* **What you will do**: Write out exactly the lines that run from the line containing "Keep writing the" through the line containing "the terrace', 'wall')"; both end lines belong to the answer.

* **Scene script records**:
* * *

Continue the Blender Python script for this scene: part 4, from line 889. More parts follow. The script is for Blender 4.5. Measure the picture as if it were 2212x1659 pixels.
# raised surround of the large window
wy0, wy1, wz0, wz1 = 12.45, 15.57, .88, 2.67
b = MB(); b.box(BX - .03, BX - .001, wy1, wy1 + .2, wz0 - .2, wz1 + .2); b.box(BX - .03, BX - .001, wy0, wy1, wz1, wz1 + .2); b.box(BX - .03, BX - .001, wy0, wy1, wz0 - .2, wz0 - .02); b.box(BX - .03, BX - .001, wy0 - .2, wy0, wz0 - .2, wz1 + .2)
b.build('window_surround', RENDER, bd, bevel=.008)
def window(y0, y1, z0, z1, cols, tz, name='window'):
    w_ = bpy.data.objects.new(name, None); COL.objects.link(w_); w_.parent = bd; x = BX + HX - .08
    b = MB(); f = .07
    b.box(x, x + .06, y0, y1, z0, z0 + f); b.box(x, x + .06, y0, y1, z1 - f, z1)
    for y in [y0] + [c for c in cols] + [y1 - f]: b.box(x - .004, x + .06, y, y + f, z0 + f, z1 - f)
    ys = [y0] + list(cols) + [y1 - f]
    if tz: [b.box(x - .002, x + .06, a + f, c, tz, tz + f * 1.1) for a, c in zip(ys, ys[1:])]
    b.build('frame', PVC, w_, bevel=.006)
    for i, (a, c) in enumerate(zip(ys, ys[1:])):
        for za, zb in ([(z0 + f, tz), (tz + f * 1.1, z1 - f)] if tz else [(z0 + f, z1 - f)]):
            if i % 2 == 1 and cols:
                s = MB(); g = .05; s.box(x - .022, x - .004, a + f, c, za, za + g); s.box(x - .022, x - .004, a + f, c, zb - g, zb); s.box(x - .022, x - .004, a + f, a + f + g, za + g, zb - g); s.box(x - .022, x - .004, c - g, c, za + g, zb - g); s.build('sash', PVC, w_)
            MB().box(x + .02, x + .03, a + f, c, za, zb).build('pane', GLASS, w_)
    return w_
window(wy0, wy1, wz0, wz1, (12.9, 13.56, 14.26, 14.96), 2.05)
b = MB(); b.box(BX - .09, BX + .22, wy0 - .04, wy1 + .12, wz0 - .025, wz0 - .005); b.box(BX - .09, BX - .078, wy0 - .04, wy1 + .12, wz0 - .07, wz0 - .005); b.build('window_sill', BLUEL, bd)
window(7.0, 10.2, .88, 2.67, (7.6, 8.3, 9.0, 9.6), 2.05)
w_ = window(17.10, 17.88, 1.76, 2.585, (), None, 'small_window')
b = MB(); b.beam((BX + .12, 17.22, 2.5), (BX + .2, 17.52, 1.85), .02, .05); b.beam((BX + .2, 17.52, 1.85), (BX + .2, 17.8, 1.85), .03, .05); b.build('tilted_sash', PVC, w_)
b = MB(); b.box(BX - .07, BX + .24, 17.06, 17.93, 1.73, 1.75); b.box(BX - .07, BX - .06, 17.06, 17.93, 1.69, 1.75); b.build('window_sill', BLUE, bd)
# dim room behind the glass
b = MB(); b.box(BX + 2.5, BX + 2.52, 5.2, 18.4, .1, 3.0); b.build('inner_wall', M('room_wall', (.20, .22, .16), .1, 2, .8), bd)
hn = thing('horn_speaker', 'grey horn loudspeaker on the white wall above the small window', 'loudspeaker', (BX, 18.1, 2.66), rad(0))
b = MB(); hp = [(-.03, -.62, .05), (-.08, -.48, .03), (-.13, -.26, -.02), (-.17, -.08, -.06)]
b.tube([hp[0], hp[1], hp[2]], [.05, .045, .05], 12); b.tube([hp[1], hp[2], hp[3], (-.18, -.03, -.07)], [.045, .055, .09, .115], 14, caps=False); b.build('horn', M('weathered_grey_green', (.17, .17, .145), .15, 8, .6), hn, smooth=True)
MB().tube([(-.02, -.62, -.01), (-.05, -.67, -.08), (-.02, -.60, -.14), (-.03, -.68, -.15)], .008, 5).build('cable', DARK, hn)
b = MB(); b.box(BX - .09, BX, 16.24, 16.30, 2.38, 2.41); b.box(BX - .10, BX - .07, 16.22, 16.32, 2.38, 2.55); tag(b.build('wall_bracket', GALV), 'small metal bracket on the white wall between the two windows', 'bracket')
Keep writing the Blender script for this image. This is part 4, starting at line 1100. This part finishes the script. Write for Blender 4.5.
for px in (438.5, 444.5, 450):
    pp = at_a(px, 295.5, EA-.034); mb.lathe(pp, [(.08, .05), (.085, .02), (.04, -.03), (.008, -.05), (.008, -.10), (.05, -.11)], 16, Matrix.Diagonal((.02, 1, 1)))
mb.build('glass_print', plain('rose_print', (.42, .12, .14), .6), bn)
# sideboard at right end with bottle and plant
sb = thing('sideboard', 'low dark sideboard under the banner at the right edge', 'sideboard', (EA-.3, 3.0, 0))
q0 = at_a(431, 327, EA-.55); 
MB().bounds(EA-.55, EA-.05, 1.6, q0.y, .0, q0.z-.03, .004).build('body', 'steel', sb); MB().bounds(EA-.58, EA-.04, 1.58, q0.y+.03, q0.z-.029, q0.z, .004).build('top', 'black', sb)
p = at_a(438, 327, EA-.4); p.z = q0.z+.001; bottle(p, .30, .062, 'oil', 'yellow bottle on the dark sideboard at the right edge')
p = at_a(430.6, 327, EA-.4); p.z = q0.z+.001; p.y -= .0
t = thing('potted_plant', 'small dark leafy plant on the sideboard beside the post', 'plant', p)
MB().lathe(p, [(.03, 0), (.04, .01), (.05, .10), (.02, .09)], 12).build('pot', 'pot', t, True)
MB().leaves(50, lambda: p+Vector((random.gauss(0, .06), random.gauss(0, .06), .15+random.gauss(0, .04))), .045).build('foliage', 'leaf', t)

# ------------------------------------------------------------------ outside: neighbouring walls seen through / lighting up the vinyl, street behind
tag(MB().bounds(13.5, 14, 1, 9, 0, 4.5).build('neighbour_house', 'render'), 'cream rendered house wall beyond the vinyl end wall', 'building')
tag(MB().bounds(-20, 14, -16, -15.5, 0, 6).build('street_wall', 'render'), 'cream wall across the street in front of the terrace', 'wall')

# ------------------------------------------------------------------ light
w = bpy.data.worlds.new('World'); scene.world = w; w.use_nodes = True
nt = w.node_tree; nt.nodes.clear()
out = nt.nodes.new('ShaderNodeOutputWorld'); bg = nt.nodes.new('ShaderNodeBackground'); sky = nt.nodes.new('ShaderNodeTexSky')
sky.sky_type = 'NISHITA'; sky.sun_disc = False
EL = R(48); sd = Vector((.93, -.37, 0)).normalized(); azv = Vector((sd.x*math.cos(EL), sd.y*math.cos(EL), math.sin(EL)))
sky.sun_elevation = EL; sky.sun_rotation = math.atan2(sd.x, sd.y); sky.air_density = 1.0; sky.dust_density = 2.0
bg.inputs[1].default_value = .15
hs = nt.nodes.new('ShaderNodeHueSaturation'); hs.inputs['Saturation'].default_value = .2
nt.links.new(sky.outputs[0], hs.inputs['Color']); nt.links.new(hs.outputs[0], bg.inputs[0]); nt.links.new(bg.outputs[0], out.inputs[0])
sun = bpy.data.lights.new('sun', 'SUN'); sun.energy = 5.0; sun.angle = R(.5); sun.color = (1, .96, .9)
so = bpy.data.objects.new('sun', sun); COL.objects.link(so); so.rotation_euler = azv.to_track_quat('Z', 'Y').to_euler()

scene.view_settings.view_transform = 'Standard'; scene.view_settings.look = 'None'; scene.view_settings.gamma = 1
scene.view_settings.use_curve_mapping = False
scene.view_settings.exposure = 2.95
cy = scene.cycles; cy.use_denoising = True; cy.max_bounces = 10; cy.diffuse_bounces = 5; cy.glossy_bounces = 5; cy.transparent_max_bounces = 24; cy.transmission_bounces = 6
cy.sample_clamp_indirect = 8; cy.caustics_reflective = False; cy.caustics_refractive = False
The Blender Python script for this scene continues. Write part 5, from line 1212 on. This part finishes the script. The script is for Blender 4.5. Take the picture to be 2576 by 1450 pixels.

* * *

* **Result of the exercise**:
Keep writing the Blender script for this image. This is part 4, starting at line 1100. This part finishes the script. Write for Blender 4.5.
for px in (438.5, 444.5, 450):
    pp = at_a(px, 295.5, EA-.034); mb.lathe(pp, [(.08, .05), (.085, .02), (.04, -.03), (.008, -.05), (.008, -.10), (.05, -.11)], 16, Matrix.Diagonal((.02, 1, 1)))
mb.build('glass_print', plain('rose_print', (.42, .12, .14), .6), bn)
# sideboard at right end with bottle and plant
sb = thing('sideboard', 'low dark sideboard under the banner at the right edge', 'sideboard', (EA-.3, 3.0, 0))
q0 = at_a(431, 327, EA-.55); 
MB().bounds(EA-.55, EA-.05, 1.6, q0.y, .0, q0.z-.03, .004).build('body', 'steel', sb); MB().bounds(EA-.58, EA-.04, 1.58, q0.y+.03, q0.z-.029, q0.z, .004).build('top', 'black', sb)
p = at_a(438, 327, EA-.4); p.z = q0.z+.001; bottle(p, .30, .062, 'oil', 'yellow bottle on the dark sideboard at the right edge')
p = at_a(430.6, 327, EA-.4); p.z = q0.z+.001; p.y -= .0
t = thing('potted_plant', 'small dark leafy plant on the sideboard beside the post', 'plant', p)
MB().lathe(p, [(.03, 0), (.04, .01), (.05, .10), (.02, .09)], 12).build('pot', 'pot', t, True)
MB().leaves(50, lambda: p+Vector((random.gauss(0, .06), random.gauss(0, .06), .15+random.gauss(0, .04))), .045).build('foliage', 'leaf', t)

# ------------------------------------------------------------------ outside: neighbouring walls seen through / lighting up the vinyl, street behind
tag(MB().bounds(13.5, 14, 1, 9, 0, 4.5).build('neighbour_house', 'render'), 'cream rendered house wall beyond the vinyl end wall', 'building')
tag(MB().bounds(-20, 14, -16, -15.5, 0, 6).build('street_wall', 'render'), 'cream wall across the street in front of the terrace', 'wall')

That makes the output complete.